Saturday, November 17, 2012

100 Books #109 - Louis L'Amour's TO THE FAR BLUE MOUNTAINS

..."There is game."
I smiled. "There are no lords there to bespeak the deer or the hare, William. There is enough for all."
I love this exchange between Barnabas Sackett, gonnabe American pioneer, and the man he's leaving behind to work his tiny plot of land in England's famous fens. Neither can believe that the other wants what he does. William is happy to cut rushes and grow what crops he can on the tillable bits of Barnabas' inheritance; Barnabas wants to be in on the ground floor of history's greatest Do-Over. It's a moment that all but sings with romance and makes the reader want to have been there to sail off with Barnabas, even though that reader knows that yesterday's frontier became today's suburban franchise ghetto and, while there is actually enough for all, the dream of all getting to share in it is far from realized.

But it's a great reminder, a book like this, that the American Experiment really was and still is one. People who knew what had become of hundreds and thousands of years of hereditary aristocracy and hierarchies that might as well have been castes wanted to try something different, but they had to make it up as they went along. And we still are, today. We may be disappointed that this country seems not to be living up to its early promise, but we set ourselves some pretty lofty goals, for which Plan A might not have been the best. Plan B? Plan C? Plan D? Plan E? The important thing is to keep trying.

But that's not what To the Far Blue Mountains is about, of course. All that experimentation is far in the future for America and the Sacketts. First, Barnabas has to gain a proper foothold on the continent and survive and have kids.* But even before that, he has to get out of England, where people in high places have come to think he is a very bad man (some even think he's hiding the Crown Jewels**, which they think he found with the gold coins that started him on his path to independence in Sackett's Land). Which is to say that Barnabas spends the first chunk of this novel (again) in what I like to call "Doctor Who jeopardy"***. There many, many novels after this one, and they're about his descendants, so we kind of know he's not going to be hanged or murdered or anything. Yawn.

Again, this is the stuff of Romance, not history or historical fiction, but fun nonetheless. Swirling capes and salutes, daring escapes, audacious seizures of ships -- all that's missing is D'Artagnan, really, but our Barnabas, so legendary that even weird old men in Welsh shacks know his name without an introduction, makes a pretty fair substitute.

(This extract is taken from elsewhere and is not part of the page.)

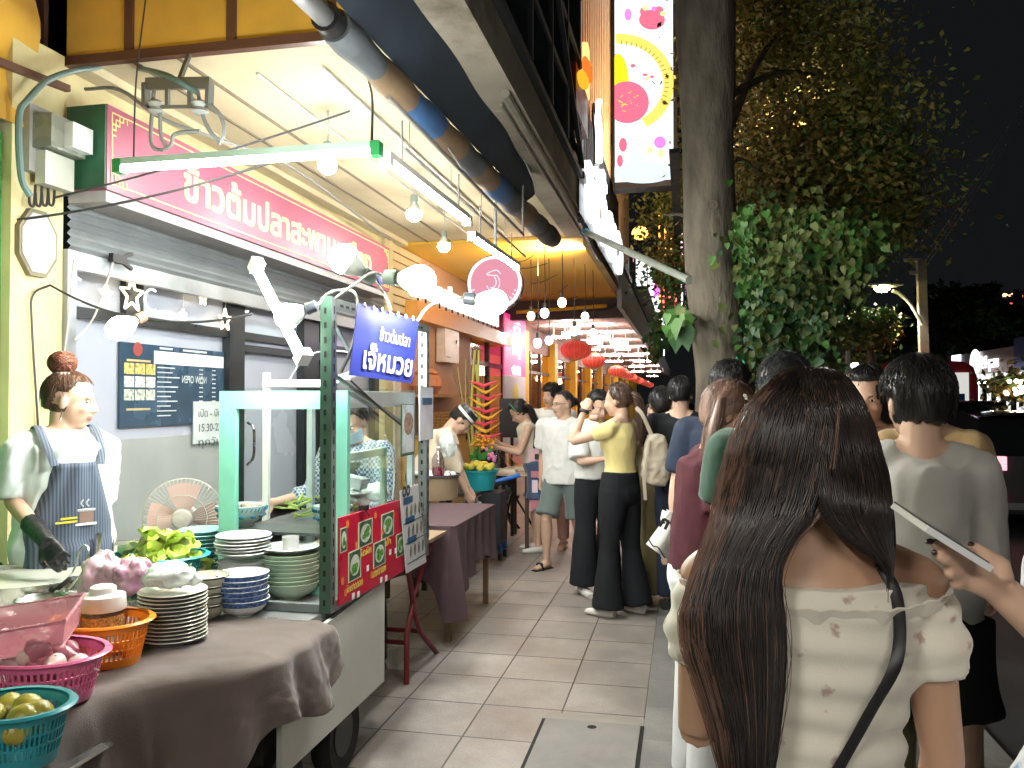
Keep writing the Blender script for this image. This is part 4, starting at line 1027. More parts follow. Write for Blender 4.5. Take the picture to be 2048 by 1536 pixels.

And while he's got him a wife all picked out, the beautiful and tough Abigail (who fought off pirates off the coast of India when she was just 13, apparently), his female companion for a lot of the best bits of this novel would make him a fine match, too. Oh, if you don't love Lila, Abigail's maidservant who got left behind when Abigail and her father sailed for America but who bulls her way into chasing after her with Barnabas, you don't love strong women. Lila is physically imposing, plies a mean sword, cooks a fine supper on no notice and with whatever crap ingredients are on hand, and is fiercely loyal. If Barnabas is larger than life, and he certainly is that, Lila is even larger, a paragon of rough country virtue and can-do-it attitude.

It's a pity that she more or less disappears, for huge chunks of the novel, but this is Barnabas' story, and he's got a lot going on. Like fighting off pirates. Like fighting off the urge to become one himself. Like darting in and out of English ports under the noses of his enemies so he can sell the spars and furs and potash (oh my!) he has collected in the New World and buy clothing and beer and seed corn and whatnot. Like fighting some Indians and befriending others. Like building and rebuilding his fort in Virginia. Like impregnating his wife. Like scenery appreciation.

His is a fun ride on which to be along, and no mistake. Onward to the next book, soon, which appears to concern his first son, the improbably named Kin Ring Sackett.

*So far no plan for dynasty founding has succeeded by avoiding that step.

**Lost in a flash flood by King John's baggage train in the early 13th century.

***As in the way episodes of that show may dangle its title character over any number of cliffs but the fact that the show is his and that he is known to have many future incarnations makes any episodic endings in which he is in danger kind of laughable when one watches, say, Jon Pertwee's turn in the role back in the 1960s.